日本でもWIMPの検出を目指したプロジェクトが進行中です。XMASS実験です。高さ5メートルの水槽の中心部に実験装置があり、液体のキセノンという元素で満たされています。キセノンの原子核の質量は、想定されたWIMPの質量とほぼ同じです。そのため飛び交っているWIMPがキセノンの原子核に衝突するとエネルギーが光となって現れます。このかすかな光をとらえようというのです。

 

ところが、観測を始めてから5年が経った今でもWIMPの痕跡をつかむことはできません。研究者たちは、ここまで探しても見つからないのはWIMPの仮説が間違っているからではないかと思い始めています。

 

強い相互作用をするダークマターとは?

2015年7月、東京大学カブリ数物連携宇宙研究機構の村山斉さんの研究グループは、ダークマターの正体について新たな論文を発表しました。それが「強い相互作用をする質量のある粒子」という意味のSIMPです。

 

WIMPは、相互作用をほとんどしない素粒子の一種だと考えられています。一方、SIMPは素粒子が組み合わさってできた複合粒子です。この大きさの違いが相互作用の強さの違いに繋がると言います。

 

実は、ダークマターの正体がSIMPだと仮定すると、これまで解決できなかった宇宙の謎を説明することができると言います。それが薄く広がった形をした矮小銀河の謎です。矮小銀河は天の川銀河の100分の1以下の星しか持たない小さな銀河です。

 

実は、ダークマターがWIMPだと仮定してシミュレーションを行うと矮小銀河ではダークマターが中心に集中することが分かりました。

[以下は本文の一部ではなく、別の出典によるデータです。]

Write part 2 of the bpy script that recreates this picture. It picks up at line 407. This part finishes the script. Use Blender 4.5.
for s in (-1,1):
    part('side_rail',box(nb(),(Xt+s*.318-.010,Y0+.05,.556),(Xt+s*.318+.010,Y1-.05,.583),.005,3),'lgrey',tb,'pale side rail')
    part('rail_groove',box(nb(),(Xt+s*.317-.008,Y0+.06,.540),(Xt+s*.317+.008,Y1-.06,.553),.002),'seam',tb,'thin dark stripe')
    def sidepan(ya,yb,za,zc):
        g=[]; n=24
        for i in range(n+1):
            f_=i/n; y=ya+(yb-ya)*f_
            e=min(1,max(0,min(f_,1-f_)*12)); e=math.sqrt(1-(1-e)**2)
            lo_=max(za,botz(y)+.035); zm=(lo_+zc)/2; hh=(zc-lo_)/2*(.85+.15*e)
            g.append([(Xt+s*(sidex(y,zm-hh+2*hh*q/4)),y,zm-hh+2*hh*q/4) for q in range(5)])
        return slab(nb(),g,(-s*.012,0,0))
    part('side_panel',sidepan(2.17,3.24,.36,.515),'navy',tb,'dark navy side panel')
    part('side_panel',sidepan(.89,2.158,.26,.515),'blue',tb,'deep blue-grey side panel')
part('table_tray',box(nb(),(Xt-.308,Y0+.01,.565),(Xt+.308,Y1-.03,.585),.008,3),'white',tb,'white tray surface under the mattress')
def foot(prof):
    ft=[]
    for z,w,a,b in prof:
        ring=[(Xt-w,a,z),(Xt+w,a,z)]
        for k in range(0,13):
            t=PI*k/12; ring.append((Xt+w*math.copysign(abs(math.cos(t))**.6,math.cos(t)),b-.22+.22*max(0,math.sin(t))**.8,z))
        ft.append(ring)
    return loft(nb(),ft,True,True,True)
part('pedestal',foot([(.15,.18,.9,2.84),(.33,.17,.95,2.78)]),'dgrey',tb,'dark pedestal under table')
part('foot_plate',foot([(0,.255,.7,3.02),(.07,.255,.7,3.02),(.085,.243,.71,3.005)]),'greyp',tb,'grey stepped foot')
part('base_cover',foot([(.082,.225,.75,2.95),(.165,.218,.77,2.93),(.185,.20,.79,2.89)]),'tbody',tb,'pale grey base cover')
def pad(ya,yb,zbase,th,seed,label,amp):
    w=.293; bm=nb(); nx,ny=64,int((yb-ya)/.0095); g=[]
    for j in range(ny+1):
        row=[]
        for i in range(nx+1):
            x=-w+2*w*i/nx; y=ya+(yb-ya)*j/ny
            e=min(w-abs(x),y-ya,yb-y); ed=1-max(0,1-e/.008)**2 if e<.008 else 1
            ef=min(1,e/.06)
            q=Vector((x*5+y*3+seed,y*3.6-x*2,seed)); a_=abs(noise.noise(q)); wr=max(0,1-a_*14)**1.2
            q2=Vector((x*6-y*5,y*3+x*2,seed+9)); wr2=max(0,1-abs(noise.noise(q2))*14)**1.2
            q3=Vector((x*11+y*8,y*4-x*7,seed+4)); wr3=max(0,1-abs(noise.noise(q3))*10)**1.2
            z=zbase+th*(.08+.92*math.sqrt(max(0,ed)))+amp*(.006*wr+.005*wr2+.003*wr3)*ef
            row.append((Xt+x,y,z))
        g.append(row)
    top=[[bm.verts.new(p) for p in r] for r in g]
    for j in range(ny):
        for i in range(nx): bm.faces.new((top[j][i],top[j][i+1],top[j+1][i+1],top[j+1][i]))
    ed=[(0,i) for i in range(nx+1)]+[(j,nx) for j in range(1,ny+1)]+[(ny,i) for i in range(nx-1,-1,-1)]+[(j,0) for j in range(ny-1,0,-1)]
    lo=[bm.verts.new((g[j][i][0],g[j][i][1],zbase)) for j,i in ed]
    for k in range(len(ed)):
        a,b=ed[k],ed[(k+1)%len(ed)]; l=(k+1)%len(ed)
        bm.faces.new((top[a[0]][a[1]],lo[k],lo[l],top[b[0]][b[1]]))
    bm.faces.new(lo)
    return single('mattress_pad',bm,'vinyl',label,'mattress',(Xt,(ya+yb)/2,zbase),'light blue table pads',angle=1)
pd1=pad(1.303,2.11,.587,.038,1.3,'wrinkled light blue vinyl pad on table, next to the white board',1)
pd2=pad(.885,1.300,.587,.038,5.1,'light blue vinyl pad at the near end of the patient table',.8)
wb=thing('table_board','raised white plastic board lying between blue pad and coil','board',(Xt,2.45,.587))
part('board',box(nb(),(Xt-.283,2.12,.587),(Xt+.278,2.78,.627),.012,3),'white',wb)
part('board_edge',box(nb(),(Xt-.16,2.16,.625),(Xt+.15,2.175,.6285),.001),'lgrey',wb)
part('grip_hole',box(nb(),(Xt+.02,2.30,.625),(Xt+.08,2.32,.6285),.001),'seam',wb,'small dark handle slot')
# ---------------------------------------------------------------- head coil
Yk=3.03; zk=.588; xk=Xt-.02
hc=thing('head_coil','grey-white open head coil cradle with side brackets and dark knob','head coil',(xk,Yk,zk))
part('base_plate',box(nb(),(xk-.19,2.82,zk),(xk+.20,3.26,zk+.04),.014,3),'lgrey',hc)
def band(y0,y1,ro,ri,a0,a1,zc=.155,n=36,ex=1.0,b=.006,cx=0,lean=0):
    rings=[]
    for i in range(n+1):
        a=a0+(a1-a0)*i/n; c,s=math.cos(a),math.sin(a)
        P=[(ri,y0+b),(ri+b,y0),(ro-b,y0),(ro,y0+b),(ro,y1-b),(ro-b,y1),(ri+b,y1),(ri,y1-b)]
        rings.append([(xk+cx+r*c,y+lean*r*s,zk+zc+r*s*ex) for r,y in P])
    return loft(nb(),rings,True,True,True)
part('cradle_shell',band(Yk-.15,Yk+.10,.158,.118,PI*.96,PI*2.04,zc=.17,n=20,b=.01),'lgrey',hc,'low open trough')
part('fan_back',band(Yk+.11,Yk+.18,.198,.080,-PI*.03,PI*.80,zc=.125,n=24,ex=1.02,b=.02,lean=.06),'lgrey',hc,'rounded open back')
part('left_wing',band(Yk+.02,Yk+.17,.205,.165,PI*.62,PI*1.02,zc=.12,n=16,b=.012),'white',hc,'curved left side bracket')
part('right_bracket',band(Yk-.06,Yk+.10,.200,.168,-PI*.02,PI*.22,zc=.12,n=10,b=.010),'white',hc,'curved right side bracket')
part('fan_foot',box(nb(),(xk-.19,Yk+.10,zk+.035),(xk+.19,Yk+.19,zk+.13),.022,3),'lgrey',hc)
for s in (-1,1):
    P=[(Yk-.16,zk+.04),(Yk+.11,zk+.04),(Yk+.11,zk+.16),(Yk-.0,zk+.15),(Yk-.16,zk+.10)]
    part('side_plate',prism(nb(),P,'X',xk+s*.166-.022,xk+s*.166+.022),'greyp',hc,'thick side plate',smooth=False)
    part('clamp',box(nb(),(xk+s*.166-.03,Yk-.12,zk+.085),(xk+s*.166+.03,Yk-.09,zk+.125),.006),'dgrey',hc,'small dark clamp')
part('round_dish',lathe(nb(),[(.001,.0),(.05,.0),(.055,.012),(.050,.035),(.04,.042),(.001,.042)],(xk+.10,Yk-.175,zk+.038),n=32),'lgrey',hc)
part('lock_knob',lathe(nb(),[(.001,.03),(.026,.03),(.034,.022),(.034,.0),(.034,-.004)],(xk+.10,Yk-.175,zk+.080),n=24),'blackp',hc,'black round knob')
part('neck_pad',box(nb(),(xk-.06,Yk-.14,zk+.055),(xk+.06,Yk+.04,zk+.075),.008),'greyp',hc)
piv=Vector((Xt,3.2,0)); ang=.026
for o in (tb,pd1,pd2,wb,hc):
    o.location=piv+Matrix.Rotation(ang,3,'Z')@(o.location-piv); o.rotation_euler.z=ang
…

WIMPは相互作用をほとんどしないため、お互いにぶつかることもなく、重力でどんどん集まってきます。その結果、ダークマターが中心に集まるのです。実際の矮小銀河の形と比べるとだいぶ違います。

 

一方、SIMPの場合は粒子が大きいのでぶつかって反発します。そのためダークマターが中心から薄く広がるのです。実際の矮小銀河の形をうまく説明できるのは、SIMPであることが分かったのです。

 

リサ・ランドール博士に聞くダークマター新説

ハーバード大学のリサ・ランドール博士たちは、95%ほどのWIMPの他に5%程の別の種類のダークマターが存在すると考えました。そのダークマターとはプラスとマイナスの電磁気力のようなものを持った2種類の粒子です。

 

私たちの世界で電磁気力を持った粒子といえば陽子と電子が代表的なものです。陽子と電子は相互作用をして原子を作ります。ランドールさんは、もし電磁気力のようなものを持つ2種類のダークマターがあるならば同じようにダークな原子を作ると考えました。

 

ランドールさんたちが考えたダークディスクは、ダークマターが作る目に見えない銀河だと言います。私たちの世界では物質を構成する原子が相互作用によって集まって星ができ、それがさらに集まることで銀河を形成します。もしダークマターも原子のような性質を持っているならば同じに集まり、やがて銀河のような円盤状になるはずだと言うのです。

 

このダークディスクは、天の川銀河の銀河面に存在すると言います。違うのは薄さ。ダークマターは陽子の100倍の重いと考えられているので、その重力でつぶれ薄くなっているのです。このダークディスクもまたWIMPだけでは説明できない銀河の形の謎を説明できると言います。

 

実はダークマターがWIMPだけだと仮定すると相互作用をしないため中心部に集まります。その結果、星も銀河の中心に集中し、中心部分はひときわ明るく輝くはずです。しかし、実際の天の川銀河の星はダークマターがWIMPだけと想定した時ほど中心部に集中していません。もし、WIMPの他にダークディスクが銀河面にあると仮定すると、この重力が星を中心部だけに集中させることをさまたげ天の川銀河に近い形を作ることが出来るというのです。